REVIEW: Sssssss (1973)

sssssss

 

Sssssss: UV

Not five S’s. Not six S’s. Seven S’s. Sssssss .

I was really tempted to just copy+paste “Sssssss” until it filled up the page and have that be my review for this garbage, but I ultimately decided against it (and it almost went the other way). One of the hardest calls I’ve ever had to make. The movie itself was basically one big “Sssssss.”

Here’s what happens:

  1. An ominous disclaimer fills the screen warning the viewer that ALL of the snakes in the film are REAL SNAKES flown in from exotic locations for the sole purpose of making Sssssss. The disclaimer also thanks the actors for being brave because they had to work with REAL king cobras and pythons. OMG HERO ALERT! Fucking heroes here!
  2. A hunky college bro named David starts working for this guy named Dr. Stoner. Dr. Stoner loves snakes. David looks like a handsome corn-fed character from that show The Waltons and his line delivery rivals a certain garbage day in its awkwardness.
  3. Dr. Stoner shows off his snake collection which includes a cobra, a python, and a black mamba.
  4. Snake footage. All the snake footage you could ever want.
  5. First day of work: Dr. Stoner injects David with a serum that slowly transforms him into a human-snake hybrid. Rough.
  6. Anyone who starts to realize that Dr. Stoner is a Mad Scientist who wants to create a new race of Snake People gets killed by snakes. We’re talking a lot of out-of-context shots they use to make the snakes look like they’re attacking people.
  7. All sorts of Snake Stuff happens. Sssssss Sssssss Sssssss Sssssss Sssssss Sssssss Sssssss Sssssss Sssssss Sssssss Sssssss Sssssss Sssssss Sssssss Sssssss Sssssss Sssssss Sssssss Sssssss Sssssss Sssssss Sssssss Sssssss Sssssss Sssssss Sssssss Sssssss Sssssss Sssssss Sssssss Sssssss Sssssss Sssssss Sssssss Sssssss Sssssss Sssssss.
  8. David becomes a recluse because he is becoming more snake-like kind of like Goldblum in The Fly but the make-up is a billion times worse. Dr. Stoner is stoked and he delivers a passionate monologue about the glorious future of Man-Snakekind.
  9. There’s a mongoose all of a sudden.
  10. Dr.

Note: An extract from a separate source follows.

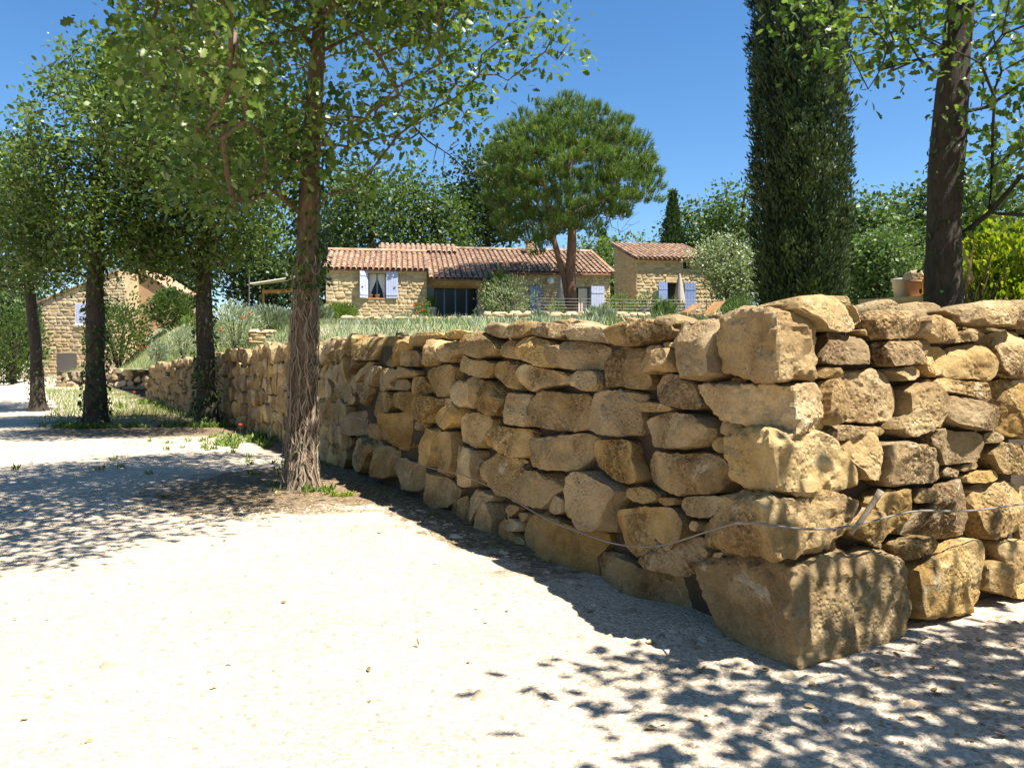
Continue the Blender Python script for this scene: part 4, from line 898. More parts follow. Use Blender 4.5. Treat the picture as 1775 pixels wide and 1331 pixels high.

Stoner is bitten and killed by the king cobra and sheriffs blow the snake’s head off. It looks like a piñata filled with grapefruit getting shot with buckshot.
  11. David turns full snake and fights the mongoose. The sheriffs kick the door in and watch David the Snake fight the mongoose.
  12. That’s it. Locked in a bitter stalemate with the mongoose, the frame freezes on David’s screaming girlfriend and the credits start rolling.